Exploration

Au sommet de l’Himalaya, depuis le cratère fumant du Stromboli ou dans les étendues glaciales de l’Arctique, les caméras Bolex ont visité les coins les plus reculés et les plus inhospitaliers de la planète. Si elles s’accommodent fort bien des activités quotidiennes et des voyages touristiques, elles sont également présentées comme l’accessoire idéal de l’explorateur chevronné, suivant un imaginaire aventurier qui les associe au piolet ou au fusil, parfois avec d’évidents accents colonialistes. Fidèle à l’ethos du « professionnel-amateur » qui imprègne l’ensemble de la production Bolex, la caméra modèle H est décrite comme un véritable outil d’investigation scientifique, capable de résister aux conditions de tournage les plus extrêmes.

 

 

Ci-contre : Page de la bande dessinée Dickie Dare illustrée par Coulton Waugh et créee par Milton Caniff, juillet 1951. Bolex Reporter (New York), vol. 2, n°3, été 1952.

 

Ci-dessous : Le chef d'expédition et ancien skieur alpin David Zogg sur le mont Dunagiri en 1939. Tous droits réservés / collection Cinémathèque suisse.
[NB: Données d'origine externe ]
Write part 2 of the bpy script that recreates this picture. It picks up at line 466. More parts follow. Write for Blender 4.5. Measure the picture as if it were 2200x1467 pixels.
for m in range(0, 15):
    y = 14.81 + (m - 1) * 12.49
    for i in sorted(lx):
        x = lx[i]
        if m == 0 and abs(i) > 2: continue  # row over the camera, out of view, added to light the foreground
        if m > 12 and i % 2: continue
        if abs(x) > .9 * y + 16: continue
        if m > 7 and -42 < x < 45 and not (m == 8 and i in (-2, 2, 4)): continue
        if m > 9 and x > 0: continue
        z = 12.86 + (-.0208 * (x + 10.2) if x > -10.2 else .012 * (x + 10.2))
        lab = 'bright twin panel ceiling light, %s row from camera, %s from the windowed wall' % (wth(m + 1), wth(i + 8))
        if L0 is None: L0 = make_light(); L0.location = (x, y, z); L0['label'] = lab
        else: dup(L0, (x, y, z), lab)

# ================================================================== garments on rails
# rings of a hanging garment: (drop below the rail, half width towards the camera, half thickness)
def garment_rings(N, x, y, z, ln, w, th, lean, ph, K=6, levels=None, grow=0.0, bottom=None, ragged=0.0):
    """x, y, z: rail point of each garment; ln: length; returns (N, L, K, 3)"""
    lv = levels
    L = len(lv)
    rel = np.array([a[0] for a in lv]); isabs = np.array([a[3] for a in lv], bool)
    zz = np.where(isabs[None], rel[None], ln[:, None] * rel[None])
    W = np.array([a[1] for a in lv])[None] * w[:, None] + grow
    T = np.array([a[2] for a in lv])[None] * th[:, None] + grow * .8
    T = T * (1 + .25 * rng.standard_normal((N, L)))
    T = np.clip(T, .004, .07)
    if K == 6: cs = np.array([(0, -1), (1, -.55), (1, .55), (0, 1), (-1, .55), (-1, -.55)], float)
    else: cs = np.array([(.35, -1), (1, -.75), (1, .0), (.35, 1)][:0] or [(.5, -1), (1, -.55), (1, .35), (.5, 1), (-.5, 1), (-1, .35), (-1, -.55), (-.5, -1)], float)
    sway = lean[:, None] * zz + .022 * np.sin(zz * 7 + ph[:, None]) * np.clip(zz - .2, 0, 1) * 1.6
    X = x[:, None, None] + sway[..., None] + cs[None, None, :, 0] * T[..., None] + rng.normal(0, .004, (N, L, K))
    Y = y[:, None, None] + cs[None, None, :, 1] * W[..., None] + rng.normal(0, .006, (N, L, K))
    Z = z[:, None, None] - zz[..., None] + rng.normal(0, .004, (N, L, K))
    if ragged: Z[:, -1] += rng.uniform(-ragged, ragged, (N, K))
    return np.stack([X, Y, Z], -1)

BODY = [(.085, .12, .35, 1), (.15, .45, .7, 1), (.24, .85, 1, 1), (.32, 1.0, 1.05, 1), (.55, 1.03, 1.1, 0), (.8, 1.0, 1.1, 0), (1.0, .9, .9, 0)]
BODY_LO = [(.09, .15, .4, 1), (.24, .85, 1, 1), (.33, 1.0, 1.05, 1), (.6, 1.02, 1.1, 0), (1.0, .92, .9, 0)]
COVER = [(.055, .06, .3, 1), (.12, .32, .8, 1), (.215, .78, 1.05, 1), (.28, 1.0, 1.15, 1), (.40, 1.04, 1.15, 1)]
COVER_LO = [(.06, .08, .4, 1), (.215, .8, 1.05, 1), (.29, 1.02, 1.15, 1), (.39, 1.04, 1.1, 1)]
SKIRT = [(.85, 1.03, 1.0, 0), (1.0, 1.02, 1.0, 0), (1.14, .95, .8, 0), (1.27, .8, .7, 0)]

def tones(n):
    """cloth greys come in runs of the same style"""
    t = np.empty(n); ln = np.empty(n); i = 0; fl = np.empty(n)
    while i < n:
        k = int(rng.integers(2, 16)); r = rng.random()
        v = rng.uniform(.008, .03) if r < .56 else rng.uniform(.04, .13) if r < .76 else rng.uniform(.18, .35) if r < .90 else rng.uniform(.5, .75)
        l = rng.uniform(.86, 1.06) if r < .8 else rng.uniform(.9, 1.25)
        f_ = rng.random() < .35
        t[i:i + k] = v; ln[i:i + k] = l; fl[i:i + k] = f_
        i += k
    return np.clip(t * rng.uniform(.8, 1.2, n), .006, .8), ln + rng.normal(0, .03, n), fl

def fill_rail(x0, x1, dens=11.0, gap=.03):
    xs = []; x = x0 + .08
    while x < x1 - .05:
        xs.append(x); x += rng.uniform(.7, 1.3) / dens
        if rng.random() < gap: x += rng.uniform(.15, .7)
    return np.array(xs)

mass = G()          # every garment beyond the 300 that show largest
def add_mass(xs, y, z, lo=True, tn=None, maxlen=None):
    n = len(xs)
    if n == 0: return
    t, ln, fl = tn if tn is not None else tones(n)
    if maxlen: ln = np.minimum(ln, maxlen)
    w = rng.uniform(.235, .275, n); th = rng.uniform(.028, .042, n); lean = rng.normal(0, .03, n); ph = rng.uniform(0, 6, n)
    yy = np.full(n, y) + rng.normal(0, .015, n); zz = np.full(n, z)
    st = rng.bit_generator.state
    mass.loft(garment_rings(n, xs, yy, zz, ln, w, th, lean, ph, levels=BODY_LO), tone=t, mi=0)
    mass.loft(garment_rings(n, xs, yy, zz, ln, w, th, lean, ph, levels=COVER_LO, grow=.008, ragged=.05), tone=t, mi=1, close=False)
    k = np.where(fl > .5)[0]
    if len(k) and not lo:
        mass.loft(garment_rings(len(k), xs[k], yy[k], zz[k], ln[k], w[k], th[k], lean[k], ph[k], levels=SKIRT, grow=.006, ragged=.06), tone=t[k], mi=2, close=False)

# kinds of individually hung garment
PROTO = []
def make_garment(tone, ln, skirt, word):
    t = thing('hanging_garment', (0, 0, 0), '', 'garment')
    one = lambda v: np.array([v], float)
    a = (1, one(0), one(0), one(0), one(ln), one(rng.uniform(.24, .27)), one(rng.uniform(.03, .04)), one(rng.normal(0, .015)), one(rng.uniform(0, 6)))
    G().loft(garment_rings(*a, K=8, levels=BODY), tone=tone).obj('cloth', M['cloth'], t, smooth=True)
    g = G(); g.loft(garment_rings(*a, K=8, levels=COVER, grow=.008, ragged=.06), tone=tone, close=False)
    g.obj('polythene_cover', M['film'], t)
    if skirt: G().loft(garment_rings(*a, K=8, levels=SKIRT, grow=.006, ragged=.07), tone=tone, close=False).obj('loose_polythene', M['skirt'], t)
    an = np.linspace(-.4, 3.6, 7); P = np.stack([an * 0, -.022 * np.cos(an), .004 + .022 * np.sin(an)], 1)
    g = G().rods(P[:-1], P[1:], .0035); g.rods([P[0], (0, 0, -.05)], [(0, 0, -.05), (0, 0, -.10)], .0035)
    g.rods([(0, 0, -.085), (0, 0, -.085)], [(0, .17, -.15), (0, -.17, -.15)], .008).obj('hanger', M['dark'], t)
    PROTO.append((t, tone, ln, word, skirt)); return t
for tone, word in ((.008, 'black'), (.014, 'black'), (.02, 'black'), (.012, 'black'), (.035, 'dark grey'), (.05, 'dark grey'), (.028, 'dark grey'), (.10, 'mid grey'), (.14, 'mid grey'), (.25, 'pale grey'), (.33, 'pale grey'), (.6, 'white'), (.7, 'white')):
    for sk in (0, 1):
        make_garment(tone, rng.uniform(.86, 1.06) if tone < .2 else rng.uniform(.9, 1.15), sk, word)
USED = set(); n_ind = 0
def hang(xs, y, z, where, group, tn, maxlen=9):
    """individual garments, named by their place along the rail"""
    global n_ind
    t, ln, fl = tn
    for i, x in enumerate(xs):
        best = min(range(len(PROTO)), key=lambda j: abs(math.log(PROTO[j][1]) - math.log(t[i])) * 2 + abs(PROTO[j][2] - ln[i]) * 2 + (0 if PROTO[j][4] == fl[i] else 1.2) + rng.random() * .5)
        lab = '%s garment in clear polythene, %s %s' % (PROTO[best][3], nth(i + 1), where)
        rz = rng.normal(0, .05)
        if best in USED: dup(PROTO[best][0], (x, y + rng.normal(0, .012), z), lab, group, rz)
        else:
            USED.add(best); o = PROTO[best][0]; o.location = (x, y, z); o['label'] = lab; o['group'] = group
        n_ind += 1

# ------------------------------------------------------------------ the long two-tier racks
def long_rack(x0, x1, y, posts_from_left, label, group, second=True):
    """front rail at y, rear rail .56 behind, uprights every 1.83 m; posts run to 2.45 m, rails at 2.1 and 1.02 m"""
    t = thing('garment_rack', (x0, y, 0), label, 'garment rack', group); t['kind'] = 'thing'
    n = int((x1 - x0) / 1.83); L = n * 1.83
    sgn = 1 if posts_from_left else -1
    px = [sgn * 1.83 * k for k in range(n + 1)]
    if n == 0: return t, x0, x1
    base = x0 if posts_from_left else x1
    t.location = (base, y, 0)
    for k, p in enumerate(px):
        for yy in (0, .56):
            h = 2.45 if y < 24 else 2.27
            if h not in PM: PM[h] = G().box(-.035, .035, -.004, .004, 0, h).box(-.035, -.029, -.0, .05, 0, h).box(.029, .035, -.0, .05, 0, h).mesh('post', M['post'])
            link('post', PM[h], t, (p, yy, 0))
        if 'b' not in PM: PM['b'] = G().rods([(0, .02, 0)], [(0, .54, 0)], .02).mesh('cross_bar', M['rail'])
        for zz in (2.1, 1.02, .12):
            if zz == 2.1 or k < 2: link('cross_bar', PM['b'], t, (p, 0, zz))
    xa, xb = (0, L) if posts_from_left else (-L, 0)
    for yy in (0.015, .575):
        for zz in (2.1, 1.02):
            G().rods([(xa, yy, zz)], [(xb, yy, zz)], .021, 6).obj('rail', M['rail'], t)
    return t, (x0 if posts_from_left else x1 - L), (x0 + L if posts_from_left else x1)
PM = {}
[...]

Le discours institutionnel fait grand cas des « séances de torture » auxquelles sont soumis les appareils afin d’en contrôler la qualité d’endurance : chambres frigorifique ou de corrosion s’assurent en effet que les caméras Bolex résistent aussi bien au « climat polaire » qu’à la « chaleur des tropiques », qu’elles fonctionnent « de moins cinquante à plus cinquante degrés ». Plusieurs explorateurs et scientifiques, et non les moindres, ont l’occasion de mettre ces affirmations à l’épreuve : l’océanographe suisse Jacques Piccard, le volcanologue et documentariste d’origine polonaise Haroun Tazieff, l’ethnographe et aventurier norvégien Thor Heyerdahl, etc.

Fidèle à ses origines montagnardes, la Bolex est aussi particulièrement prisée des alpinistes. Depuis l’expédition suisse dans l’Himalaya de 1939 menée par André Roch, Fritz Steuri et David Zogg, plusieurs alpinistes de renom emportent une Bolex dans leurs bagages, dont Denis Bertholet, Raymond Lambert, Mike E. B. Banks et Sir Edmund Hillary, premier à atteindre le sommet de l’Everest.

 

 

Ci-contre : L'aventurier et héros de guerre Mike E. B. Banks dans la Sierra Nevada, en Californie. Bolex Reporter (Linden), vol 14, n°1, 1964.

 

Ci-dessous : Numéro du Bulletin d'information Paillard consacré à l'expédition des frères Omidvar, août 1960. Archives cantonales vaudoises, fonds Paillard-Hermès-Precisa, PP680/2529.

"...Notre caméra H16 a toujours fait partie de l'équipement de notre laboratoire sous-marin. Nous avons pu filmer ainsi le fond de la mer dans des circonstances variées. ces documents intéressants s'ajoutent ainsi à ceux qui ont été livrés par des photomètres, des gravimètres, des compteurs Geiger, des hydrophones et d'autres instruments de recherche de précision."

Jacques Piccard, 1961

 

 

Mais l’expédition qui incarne le mieux les valeurs de fiabilité et de durabilité revendiquées par la société Paillard est sans doute celle entreprise en 1954 par Issa et Abdullah Omidvar. Équipés d’une Bolex H16, les deux frères partent à motocyclette de Téhéran pour ne revenir que sept ans plus tard, après avoir visité les populations les plus isolées de la planète. Leur expédition de 225 000 km les mène en Inde, en Chine, en Australie et en Nouvelle-Zélande, à Tahiti et à Bali, puis à chaque extrémité de l’Amérique, depuis le cercle Arctique jusqu’à la Terre de feu. En chemin, ils vivent plusieurs mois avec les Inuits et les tribus d’Amazonie, en particulier les Yaguas et les Jivaros, « les fameux chasseurs de têtes ». Cinéastes sans expérience, ils ramènent des images exceptionnelles, qui constituent non seulement un document ethnographique d’une inestimable valeur, mais témoignent également de l’incomparable versatilité des caméras Bolex.

 

 

Ci-contre : Boîte étanche pour l'exploration sous-marine.